I agree that you've found two notational abuses but I think they're very common; as an example of the second, the sphere S² is not the same as the torus S¹xS¹.


You're right, it's not really the product of some set "G" with itself but hooooo boy a programming/hacker forum is probably the wrong place to be defending the syntax of mathematical notation


If anything, programmers should (and often do!) complain that mathematical notation and terminology isn't defined rigorously enough, and that the main justification for many design decisions is “hysterical raisins”. By comparison, even the wackiest programming languages are the parangon of consistency - after all, they have to be interpreted by machines that can only follow rules.


I'm reading a disagreement in your phrasing, but I think we're saying the same thing: Math notation is the wild west, dressed in the veneer of consistency but indignant at any untoward implication.

Programming languages are praised by their elegance and economy, even when they're wacky. Any theory (programmatic, mathematical, scientific) benefits from those qualities, because theories like to be axiomatic and terse. But any primer or intro or lesson is made MUCH better through repetition and redundancy. Computers don't need the rule of three, people do, and there's an mismatch.

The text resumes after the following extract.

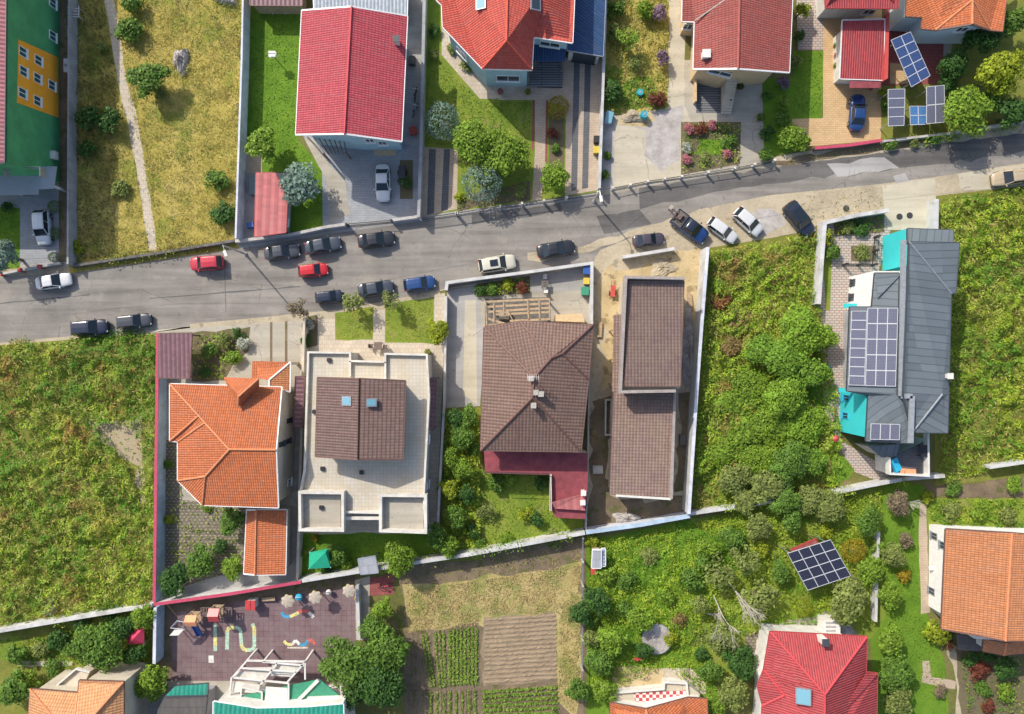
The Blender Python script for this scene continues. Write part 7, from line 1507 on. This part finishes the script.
# pale bare trees
def bare_tree(px, py, L, ang, label, seed):
    g = random.Random(seed); b = W(px, py, 1.0); r = thing('bare_tree', label, 'tree', (b.x, b.y, 0), 'pale bare trees'); m = MB()
    def grow(p, d, l, rad, dep):
        q = p + d * l; m.tube(p, q, rad, rad * .7, 6)
        if dep == 0: return
        for k in range(4 if dep > 1 else 3):
            a = g.uniform(-.75, .75); dd = (Matrix.Rotation(a, 3, 'Z') @ d + Vector((0, 0, g.uniform(-.15, .3)))).normalized(); grow(p + d * l * g.uniform(.4, 1), dd, l * g.uniform(.5, .75), rad * .58, dep - 1)
    d = Vector((math.cos(ang), math.sin(ang), .75)).normalized(); grow(Vector((b.x, b.y, 0)), d, L * .42, .07, 4)
    m.build('branches', 'pale_bark', r)
bare_tree(726, 578, 8.0, -.95, 'pale bare branched tree leaning to the lower right in the middle garden', 3); bare_tree(716, 598, 6.5, -1.25, 'pale bare branched tree above the dark garden tree', 5); bare_tree(600, 596, 2.2, -.7, 'small pale bare tree at the left of the lawn garden', 8); bare_tree(706, 617, 2.2, .25, 'small pale bare tree by the vegetable rows', 9); bare_tree(902, 500, 3, -.5, 'pale bare branched tree below the white terrace parapet', 12)

# ------------------------------------------------------------------ uncountable ground cover
weeds('meadow_weeds', 'tall green and yellow weeds of the large left meadow', [(-60, 350), (0, 346), (157, 334), (156, 600), (150, 603), (0, 629), (-60, 640)], 'weeds_meadow', 85, .165, 1.25, .40, .95, holes=[[(100, 426), (112, 420), (138, 428), (143, 452), (145, 494), (140, 500), (134, 470), (116, 446)]])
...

Yes, there's a disagreement. contravariant's complaint about the notation G^2 is completely justified.


I would object too, but I don't see how that could be confusing moreso than any whiteboard "you get what I mean" pseudocode.

The reader's walking in with knowledge of the product-based construction of N-dimensional space, and we readily admit that "R^2" is (a set literally, but) taken to mean the space equipped with whatever operations appropriate for whatever algebra.

I'm being kinda sophist on this. "G^2" isn't meaningful. I agree. But given the convention of naming a set with the implication of whatever topology/metric/norm, the notation is already under harsh torture, right..?


In my reply to contravariant, I explain why I don't think R^2 constitutes abuse of notation: https://news.ycombinator.com/item?id=13241874 .


> but the notation G^2 doesn't really make sense (for starters R^2 = R x R, what is G?)

A superscript can refer to other things besides exponentiation, and using "R^2" to refer to the vector space is a perfectly valid thing to do.


Read it first as algebraic geometry, was confused that I understood some of the words.


It's hard to understand why he complains about vector operations that require stepping outside of R^2 but then introduces a 4 dimensional vector space. The justification needs to be reworded in my opinion.


It really doesn't help that in 2D you can't do much that you can't do with complex numbers.

I'm not a mathematician and I really struggle with just accepting the mathematical definition. I've found it helpful to think of the geometric algebra as an extension of the R^2 to contain scalars and geometrically well-defined imaginary numbers. In R^2, the dot product maps to R. You can't store this in R^2. You can store this in the corresponding geometric algebra.

For R^3, the corresponding geometric algebra forms an 8-dimensional space: 1 for the scalars, 3 for the vectors, 3 for the bi-vectors (planes formed by the 3 basis vectors) and 1 as the geometrically meaningful imaginary part. And yet in 3D and beyond, geometric algebra provides a really elegant framework for rotations in a way that is consistent, self-contained, and readily extends to higher dimensions.


Thanks for the clear and concise exposition. It was quite useful.